栃の実からとれる天然の生理活性物質は、シワの原因となるコラーゲンタンパク酵素の生成を抑えて肌のキメを整える作用があるといわれています。

アレルギー症状の原因になる?

現在定められているアレルゲン食材に栃の実は含まれておらず、一般的にはアレルギーの可能性は低いと思われがち。しかし、ほとんど食べる機会のない食材に関して、アレルギーの危険性は未知数です。
特にナッツアレルギーの人は、万が一を考えて避けるのが無難でしょう。

栃の実のあく抜きの方法

栃の実といえば、やはり栃餅が有名ですね。
中秋の時期に、緑色だった栃の実の色は黄色く変化し、表面の殻がはぜて実が顔をのぞかせると収穫の合図です。
昔は栃の実がたくさんとれたため、この時期に光沢があって大きく、実のつまったものを選び出したら、湿った砂と混ぜ、通気孔を開けた地下貯蔵庫に保管するという方法で、収穫と同時に保存されていたようです。

ポイントはあく抜き

栃餅を作る際は、栃の実のあく抜きが必要になります。市販で売られている栃餅などのあく抜き方法をみると、以下のような複雑な工程でされています。

  1. 虫を殺すために数日間水に漬ける
  2. 数日間天日干しで皮を乾かす
  3. 加熱し皮をむく
  4. 川などの流水に1週間ほど漬ける
  5. 木灰に熱湯を加えて、栃の実を加えて混ぜる
  6. そのまま保温状態で1日おく
  7. 水洗いして餅などに加工する

家庭ではとてもできない気の遠くなるような作業ですが、ここまで念入りにあく抜きをしてやっと食べやすい味になるんですね。
一般家庭ではあく抜きをしたものを用意し、砕いたものに餅と砂糖を練り合わせて形を整えれば、美味しい栃餅が自宅でも楽しめますよ。

栃の実の美味しい食べ方

手軽に摂るなら栃の実茶

栃の木の芽は昔からお茶の代わりに飲まれてきましたが、最近国内で栃の実から作ったお茶が人気を博しています。
独特のエグミは抗酸化作用のあるポリフェノールによるもので、アンチエイジング効果が非常に高いとされています。

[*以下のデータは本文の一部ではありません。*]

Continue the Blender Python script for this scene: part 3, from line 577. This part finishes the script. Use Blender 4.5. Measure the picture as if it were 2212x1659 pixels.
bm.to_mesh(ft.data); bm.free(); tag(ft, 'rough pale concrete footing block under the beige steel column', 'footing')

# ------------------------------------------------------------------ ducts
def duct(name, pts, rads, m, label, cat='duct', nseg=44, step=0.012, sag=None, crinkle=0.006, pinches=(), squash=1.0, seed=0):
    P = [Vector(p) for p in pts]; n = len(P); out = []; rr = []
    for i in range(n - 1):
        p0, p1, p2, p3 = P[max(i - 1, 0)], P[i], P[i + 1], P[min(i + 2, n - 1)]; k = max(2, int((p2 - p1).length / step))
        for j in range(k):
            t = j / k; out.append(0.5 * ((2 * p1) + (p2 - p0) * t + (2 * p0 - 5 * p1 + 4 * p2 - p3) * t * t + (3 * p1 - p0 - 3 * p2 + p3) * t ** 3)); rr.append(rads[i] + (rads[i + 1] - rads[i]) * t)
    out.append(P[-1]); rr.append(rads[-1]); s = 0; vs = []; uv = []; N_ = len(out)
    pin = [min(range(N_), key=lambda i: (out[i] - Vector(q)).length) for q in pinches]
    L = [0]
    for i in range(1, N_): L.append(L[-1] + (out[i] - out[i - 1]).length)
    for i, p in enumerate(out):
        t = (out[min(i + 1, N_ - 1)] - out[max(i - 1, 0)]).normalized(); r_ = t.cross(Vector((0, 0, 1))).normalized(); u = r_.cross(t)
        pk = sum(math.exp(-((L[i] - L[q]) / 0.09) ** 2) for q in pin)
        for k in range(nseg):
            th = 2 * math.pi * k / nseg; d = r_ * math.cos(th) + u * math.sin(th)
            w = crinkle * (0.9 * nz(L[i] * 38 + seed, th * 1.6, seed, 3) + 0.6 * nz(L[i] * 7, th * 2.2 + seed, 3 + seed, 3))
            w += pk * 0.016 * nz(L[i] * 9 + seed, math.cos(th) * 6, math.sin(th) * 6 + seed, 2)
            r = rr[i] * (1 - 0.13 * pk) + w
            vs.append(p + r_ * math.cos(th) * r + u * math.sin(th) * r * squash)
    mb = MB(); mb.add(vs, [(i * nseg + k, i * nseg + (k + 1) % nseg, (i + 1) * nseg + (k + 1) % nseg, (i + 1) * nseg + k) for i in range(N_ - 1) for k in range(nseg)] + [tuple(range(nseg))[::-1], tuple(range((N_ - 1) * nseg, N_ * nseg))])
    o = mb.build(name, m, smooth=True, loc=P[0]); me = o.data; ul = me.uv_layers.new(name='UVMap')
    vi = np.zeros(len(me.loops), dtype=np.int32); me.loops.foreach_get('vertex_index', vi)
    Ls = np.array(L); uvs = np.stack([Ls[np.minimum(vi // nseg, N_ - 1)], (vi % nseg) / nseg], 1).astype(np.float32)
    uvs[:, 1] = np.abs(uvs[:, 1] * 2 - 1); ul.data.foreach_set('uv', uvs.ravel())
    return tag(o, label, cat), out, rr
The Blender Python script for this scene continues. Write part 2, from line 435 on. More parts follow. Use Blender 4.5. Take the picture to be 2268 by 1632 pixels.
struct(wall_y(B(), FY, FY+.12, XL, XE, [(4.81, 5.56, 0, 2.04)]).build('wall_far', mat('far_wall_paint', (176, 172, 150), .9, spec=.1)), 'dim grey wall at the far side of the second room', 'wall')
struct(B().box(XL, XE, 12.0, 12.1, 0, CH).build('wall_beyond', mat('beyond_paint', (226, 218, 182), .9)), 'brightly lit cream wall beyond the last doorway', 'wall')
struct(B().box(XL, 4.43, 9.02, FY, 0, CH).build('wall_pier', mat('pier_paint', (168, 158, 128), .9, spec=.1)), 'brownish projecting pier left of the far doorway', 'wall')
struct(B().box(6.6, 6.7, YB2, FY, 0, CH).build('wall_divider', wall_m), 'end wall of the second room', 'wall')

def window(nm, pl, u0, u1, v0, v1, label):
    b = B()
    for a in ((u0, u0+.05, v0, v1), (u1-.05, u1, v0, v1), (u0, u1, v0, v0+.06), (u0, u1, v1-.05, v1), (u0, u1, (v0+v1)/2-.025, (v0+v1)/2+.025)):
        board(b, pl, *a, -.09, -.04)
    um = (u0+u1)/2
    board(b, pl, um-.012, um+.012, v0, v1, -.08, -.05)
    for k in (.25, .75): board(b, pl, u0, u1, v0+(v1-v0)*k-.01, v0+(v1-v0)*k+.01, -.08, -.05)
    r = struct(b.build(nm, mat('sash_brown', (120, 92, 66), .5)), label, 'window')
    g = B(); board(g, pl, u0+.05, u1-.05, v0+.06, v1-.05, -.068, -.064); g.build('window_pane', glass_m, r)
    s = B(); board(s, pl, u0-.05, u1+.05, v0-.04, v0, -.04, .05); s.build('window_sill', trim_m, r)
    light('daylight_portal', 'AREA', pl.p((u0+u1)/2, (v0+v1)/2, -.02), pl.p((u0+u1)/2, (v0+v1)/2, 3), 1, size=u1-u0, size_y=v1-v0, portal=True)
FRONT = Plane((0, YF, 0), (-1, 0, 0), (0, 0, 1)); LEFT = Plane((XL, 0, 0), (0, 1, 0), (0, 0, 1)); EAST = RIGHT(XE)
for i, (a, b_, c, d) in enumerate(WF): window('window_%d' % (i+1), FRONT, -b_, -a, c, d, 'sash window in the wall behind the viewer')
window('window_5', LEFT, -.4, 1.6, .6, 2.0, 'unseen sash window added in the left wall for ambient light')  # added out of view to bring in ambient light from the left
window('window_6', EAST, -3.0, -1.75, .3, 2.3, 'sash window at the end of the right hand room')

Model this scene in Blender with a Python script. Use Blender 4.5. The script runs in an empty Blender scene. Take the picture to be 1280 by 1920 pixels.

自宅ではあく抜きが大変。でも栃の実の効能を実感したいという場合は、ぜひ栃の実茶を試して見てください。

栃の実は見た目が美しく、数が多いことから食料源として食べられてきました。しかし、現在ではその加工の手間から食べる機会がぐんと減ってしまっているのが現状です。
美味しく健康的な栃の実を摂るために、栃餅や栃の実煎餅、栃の実茶を取り入れてみるのもいいかもしれません。